** START AVAILABLE DATA **

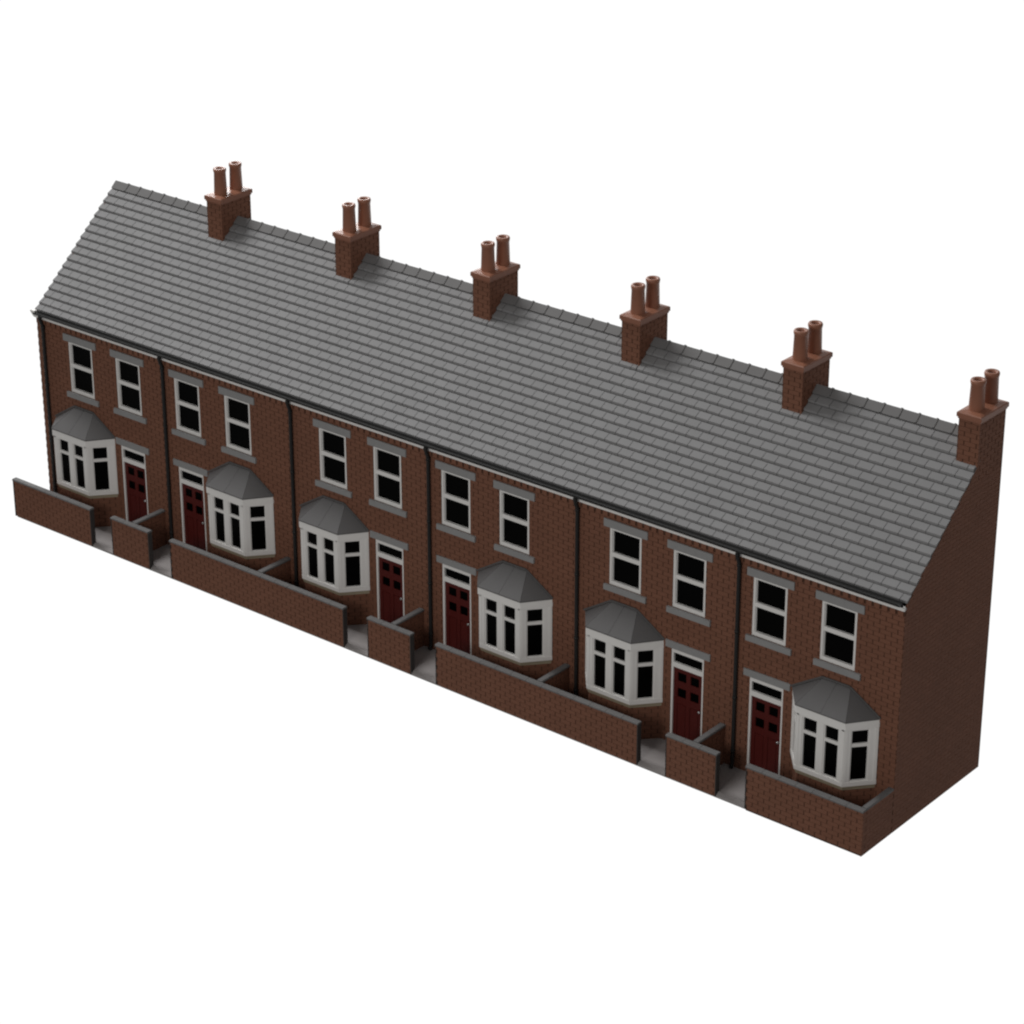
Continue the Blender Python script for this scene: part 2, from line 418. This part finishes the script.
# ------------------------------------------------------------------ one house
def make_house(kind, verge=0.0, slates=13, last=False):
    A = kind == 'A'
    name = 'terraced_house'
    root = empty(name, (0, 0, 0), '', 'house', 'brick terraced houses joined in one row')
    wx = [1.255, 3.085] if A else [0.700, 2.530]
    dx = 3.100 if A else 0.700
    bx = 0.52 if A else 1.815
    holes = [(x - .038, x + 0.882, 3.640, 5.116) for x in wx] + [(dx - .038, dx + .880, ZG, 2.584)]
    m = MB()
    bricks(m, frame((0, DEP, 0), (1, 0, 0), (0, -1, 0)), 0, W, ZG, 5.375, holes)
    m.build('front_wall', [BRICK, MORTAR], root)
    d = MB()                                     # dentil course below the eaves board
    d.box(0, W, -0.004, 0.05, 5.38, ZE - .002, 1)
    n = 23; p = W / n
    for k in range(n):
        d.box(k * p + 0.032, (k + 1) * p - 0.032, -0.034, 0.001, 5.384, ZE - .003)
    d.build('dentil_course', [BRICK, MORTAR], root)
    f = MB(); f.box(0, W, -0.050, 0.06, ZE, 5.597); f.build('eaves_board', WHITE, root)
    # half-round gutter
    g = MB(); gy, gz, gr = -0.145, 5.738, 0.085; N = 10
    prof = [(gy - gr * math.cos(math.pi * k / N), gz - gr * math.sin(math.pi * k / N)) for k in range(N + 1)]
    inn = [(gy - (gr - .008) * math.cos(math.pi * k / N), gz + .0 - (gr - .008) * math.sin(math.pi * k / N)) for k in range(N + 1)][::-1]
    pr = [(prof[0][0] - .006, gz + .012)] + prof + [(gy + gr, gz + .012)] + inn
    k = len(pr)
    ga = 0.13 if verge else 0; gb = W - .06 if last else W
    g.faces([(ga, y, z) for y, z in pr] + [(gb, y, z) for y, z in pr], [(i, i + 1, k + i + 1, k + i) for i in range(k - 1)] + [(k - 1, 0, k, 2 * k - 1)])
    g.box(ga, gb, -0.062, -0.0, 5.607, 5.72)
    gut = g.build('gutter', BLACK, root)
    px = 0.305
    dp = MB()
    dp.tube([(px, gy, gz - gr + .005), (px, gy, 5.58), (px, gy + .01, 5.52), (px, -0.07, 5.36), (px, -0.062, 5.28), (px, -0.062, 0.24), (px, -0.075, .17), (px, -0.13, .11)], 0.046, 14)
    for z in (5.27, 3.6, 1.9, 0.5): dp.tube([(px, -0.062, z), (px, -0.062, z + .07)], 0.056, 14)
    dp.tube([(px, gy, gz - gr - .03), (px, gy, gz - gr - .09)], .056, 14)
    dp.build('downpipe', BLACK, root)
    for x in wx: sash_window(x, root)
    front_door(dx, root)
    bay_window(bx, root)
    # ---- roof: deck, slates, short back slope
    r = MB()
    p0 = Vector((0, YE, ZO)) + sn * DECK
    O = p0
    def RP(x, s, h): return Vector((x, 0, 0)) + O + su * s + sn * (h)
    topd = Vector((0, YR, z_top)); SD = (topd - O).length
    r.faces([RP(0,0,0), RP(W,0,0), RP(W,SD,0), RP(0,SD,0)], [(0,1,2,3)], 1)
    r.poly([(0,YR,z_top),(W,YR,z_top),(W,YB,back_z(YB)),(0,YB,back_z(YB))], 0)
    ns = slates; sw = W / ns; ex = (SL - 0.235 - 0.19) / 16.0
    for j in range(17):
        s0 = 0.0 if j == 0 else 0.19 + (j - 1) * ex
        s1 = s0 + (0.23 if j == 0 else ex + 0.03)
        h0, h1 = 0.052, -0.012
        if j == 0: s0 = -0.02
        off = 0 if j % 2 else sw / 2
        for k in range(-1, ns + 1):
            a = max(0, off + k * sw + .007); b = min(W, off + (k + 1) * sw - .007)
            if k * sw + off < 0: a = 0
            if (k + 1) * sw + off > W: b = W
            if a == 0: a = -verge
            if b - a < .02: continue
            th = 0.066
            if b == W and s1 > 3.5: b = W - .03
            c = 0.036
            pts = [RP(x, q, h) for x in (a, b) for q, h in ((s0, h0 - th), (s0, h0 - 0.036), (s0 + c, h0 - .002), (s1, h1), (s1, h1 - .02))]
            r.faces(pts, [(0,1,2,3,4), (9,8,7,6,5)] + [(i, 5 + i, 5 + (i + 1) % 5, (i + 1) % 5) for i in range(5)])
    roof = r.build('roof', [SLATE, FLASH], root)
    t = MB(); nr = 10; rw = W / nr
    bu = Vector((0, su.y, -su.z)); bn = Vector((0, su.z, su.y))
    def ridge_piece(a, b, lift, ln):
        R0 = Vector((0, YR, ZR - 0.01 + lift))
        f0 = R0 - su * ln; b0 = R0 + bu * ln
        th = 0.02 + lift
        pts = []
        for x in (a, b):
            X = Vector((x, 0, 0))
            pts += [f0 + X, R0 + X, b0 + X, b0 + X - bn * th, R0 + X - Vector((0, 0, th * 1.3)), f0 + X - sn * th]
        t.faces(pts, [(i, (i + 1) % 6, 6 + (i + 1) % 6, 6 + i) for i in range(6)] + [(5,4,3,2,1,0), (6,7,8,9,10,11)])
    for k in range(nr):
        ridge_piece(k * rw + (.003 if k else -verge), (k + 1) * rw - .045, 0.0, 0.245)
        ridge_piece((k + 1) * rw - .045, (k + 1) * rw - (.001 if k < nr - 1 else .03), 0.022, 0.250)
    t.build('ridge_tiles', RIDGE, roof)
    b = MB(); b.box(0, W, YB - .02, YB, ZG, back_z(YB)); b.build('back_wall', MORTAR, root)
    chimney(root)
    return root

def gable(root, right):
    """end wall following the roof slope"""
    m = MB()
    ztop = 8.6
    if right:
        F = frame((W - DEP, 0, 0), (0, 1, 0), (1, 0, 0)); base = -0.045
        lo = lambda v: max(DEP + .0005, (v - deck_z(0)) * su.y / su.z)
        hi = lambda v: YB if v < back_z(YB) else YR + (z_top - v) * su.y / su.z
        # beside the chimney the brickwork carries on: the stack itself covers that stretch
        bricks(m, F, DEP + .0005, YB, base, z_top, [(2.662, YB, 7.63, 9.5)], lo=lo, hi=hi, backing=False, j=0.009)
        O, U, V, N = F; P = lambda u, v: O + U * u + V * v
        m.poly([P(0.002, base), P(YB - .002, base), P(YB - .002, back_z(YB) - .002), P(YR, z_top - .003), P(0.002, deck_z(0) - .003)], 1)
    else:
        F = frame((DEP, YB, 0), (0, -1, 0), (-1, 0, 0)); base = -0.045
        hi = lambda v: YB - DEP - .0005 if v < deck_z(.015) else YB - (v - deck_z(0)) * su.y / su.z
        lo = lambda v: 0.0 if v < back_z(YB) else (YB - YR) - (z_top - v) * su.y / su.z
        bricks(m, F, DEP + .0005, YB, base, z_top, [(2.662, YB, 7.63, 9.5)], lo=lo, hi=hi, backing=False, j=0.009)
        O, U, V, N = F; P = lambda u, v: O + U * u + V * v
        m.poly([P(0.002, base), P(YB - .002, base), P(YB - .002, deck_z(0) - .003), P(YB - YR, z_top - .003), P(0.002, back_z(YB) - .002)], 1)
    m.build('gable_wall', [BRICK, MORTAR], root)
    if not right:
        e = MB()                                  # white stone at the foot of the verge
        e.faces([(-.17,-.055,5.70),(0,-.055,5.70),(0,.06,5.70),(-.17,.06,5.70),(-.05,-.055,5.53),(0,-.055,5.53),(0,.06,5.53),(-.05,.06,5.53),
                 (-.17,-.055,5.66),(-.17,.06,5.66)],
                [(0,1,2,3),(4,7,6,5),(0,8,4,5,1),(3,2,6,7,9),(0,3,9,8),(8,9,7,4)])
        e.build('corbel', WHITE, root)

hA = make_house('A'); hB = make_house('B')
houses = [make_house('A', verge=0.085), hB, hA, copy_tree(hB), copy_tree(hA), make_house('B', slates=12, last=True)]
for h, src in ((houses[0], hA), (houses[5], hB)):        # identical parts share their mesh data
    for n in ('front_wall', 'dentil_course', 'eaves_board', 'downpipe', 'back_wall', 'chimney'):
        a, b = ([c for c in x.children if c.name.split('.')[0] == n][0] for x in (h, src))
        a.data = b.data
labels = [
 'leftmost terraced house at the far end, bay window left of its red door',
 'second terraced house from the left end, red door left of its bay window',
 'third terraced house from the left, bay window left of its red door, mid row',
 'fourth terraced house from the left, red door left of its bay window, mid row',
 'second terraced house from the right end, bay window left of its red door',
 'rightmost terraced house with the big plain brick gable wall and nearest chimney',
]
for i, h in enumerate(houses):
    h.location = (i * W, 0, 0); h['label'] = labels[i]
gable(houses[0], False); gable(houses[5], True)

# ------------------------------------------------------------------ garden walls
GY = -1.242; WT = 0.13; ZW = 1.112
def garden_wall(x0, x1, label, party=None, right_flush=False, left_trim=True, right_trim=True):
    root = empty('garden_wall', (x0, GY, 0), label, 'garden wall', 'low brick garden walls in front of the row')
    ln = x1 - x0; top = ZW - 0.05; i = DEP; z0 = -0.005
    tr = 0.028
    a = tr if left_trim else 0; b = ln - (tr if right_trim else 0)
    m = MB()
    m.box(a, b - (i + .003 if right_flush else 0), i, WT - i, z0 if not right_flush else -0.045, top, 1)
    bricks(m, frame((0, i, 0), (1, 0, 0), (0, -1, 0)), a, b - (DEP + .0005 if right_flush else 0), z0, top, backing=False, phase=-(x0 % BL))
    bricks(m, frame((ln, WT - i, 0), (-1, 0, 0), (0, 1, 0)), ln - b, ln - a, z0, top, backing=False)
    if party is not None:
        c = party - x0; h = WT / 2
        yb = -GY - 0.005
        m.box(c - h + i, c + h - i - .001, WT - i - .002, yb, z0 if not right_flush else -0.045, top, 1)
        lastz = -0.045 if right_flush else z0
        bricks(m, frame((c + h - i, 0 if right_flush else WT, 0), (0, 1, 0), (1, 0, 0)), 0, yb - (0 if right_flush else WT), lastz, top, backing=False, j=0.009 if right_flush else J)
        bricks(m, frame((c - h + i, yb, 0), (0, -1, 0), (-1, 0, 0)), 0, yb - WT, z0, top, backing=False)
    m.build('brickwork', [BRICK, MORTAR], root)
    if left_trim or right_trim:
        for side, on in ((0, left_trim), (1, right_trim)):
            if not on: continue
            e = MB(); p, q = (0, tr) if side == 0 else (ln - tr, ln)
            e.box(p, q, -.004, WT + .004, z0, top); e.build('end_trim', TRIM, root)
    cp = MB(); o = 0.018; zt = ZW
    def cope(p, q, c0, c1, along):
        n = max(1, round((q - p) / 0.46)); s = (q - p) / n
        for k in range(n):
            u0, u1 = p + k * s + .004, p + (k + 1) * s - .004
            bv = 0.018
            if along == 'x':
                R = [(u0, c0), (u1, c0), (u1, c1), (u0, c1)]; R2 = [(u0, c0 + bv), (u1, c0 + bv), (u1, c1 - bv), (u0, c1 - bv)]
            else:
                R = [(c0, u0), (c1, u0), (c1, u1), (c0, u1)]; R2 = [(c0 + bv, u0), (c1 - bv, u0), (c1 - bv, u1), (c0 + bv, u1)]
            cp.prism(R, top, zt - bv); cp.prism(R, zt - bv, zt, ring2=R2)
    cope(-.006, ln + (.0 if right_flush else .006), -o, WT + o, 'x')
    if party is not None:
        c = party - x0; h = WT / 2
        cope(WT + o + .002, -GY - .005, c - h - o, c + h + (o if not right_flush else .0), 'y')
    cp.build('coping', COPING, root)
    return root
a1, b0, b1, c0 = 3.05, 3.85, 5.28, 6.08
garden_wall(-0.05, a1, 'low brick garden wall in front of the leftmost house, farthest left in the row')
garden_wall(b0, b1, 'short brick garden wall between two gate gaps, nearest the left end of the row', party=W - .03)
garden_wall(c0, a1 + 2*W, 'long brick garden wall in front of the second and third houses from the left', party=2*W)
garden_wall(b0 + 2*W, b1 + 2*W, 'short brick garden wall between gate gaps at the middle of the row', party=3*W - .03)
garden_wall(c0 + 2*W, a1 + 4*W, 'long brick garden wall in front of the fourth and fifth houses from the left', party=4*W)
garden_wall(b0 + 4*W, b1 + 4*W, 'short brick garden wall between gate gaps, nearest the right end of the row', party=5*W - .03)
garden_wall(c0 + 4*W, L, 'brick garden wall in front of the rightmost house, turning back along its gable side', party=L - WT/2, right_flush=True, right_trim=False)

# ------------------------------------------------------------------ ground slab the row stands on
g = MB()
pr = [(GY + DEP + .004, -.03), (GY + DEP + .004, .025), (GY + .11, ZG), (YB - .03, ZG), (YB - .03, -.03)]
g.faces([(x, y, z) for x in (0.014, L - 0.014) for y, z in pr], [(0,1,2,3,4), (9,8,7,6,5)] + [(i, 5 + i, 5 + (i + 1) % 5, (i + 1) % 5) for i in range(5)])
gr = g.build('paved_ground', PAVING)
gr['kind'] = 'structure'; gr['label'] = 'pale grey paved slab under the houses and gardens'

** END AVAILABLE DATA **

Search the data for "from" and list every line in which it occurs.

→ EXERCISE OUTPUT
Continue the Blender Python script for this scene: part 2, from line 418. This part finishes the script.
 'second terraced house from the left end, red door left of its bay window',
 'third terraced house from the left, bay window left of its red door, mid row',
 'fourth terraced house from the left, red door left of its bay window, mid row',
 'second terraced house from the right end, bay window left of its red door',
garden_wall(c0, a1 + 2*W, 'long brick garden wall in front of the second and third houses from the left', party=2*W)
garden_wall(c0 + 2*W, a1 + 4*W, 'long brick garden wall in front of the fourth and fifth houses from the left', party=4*W)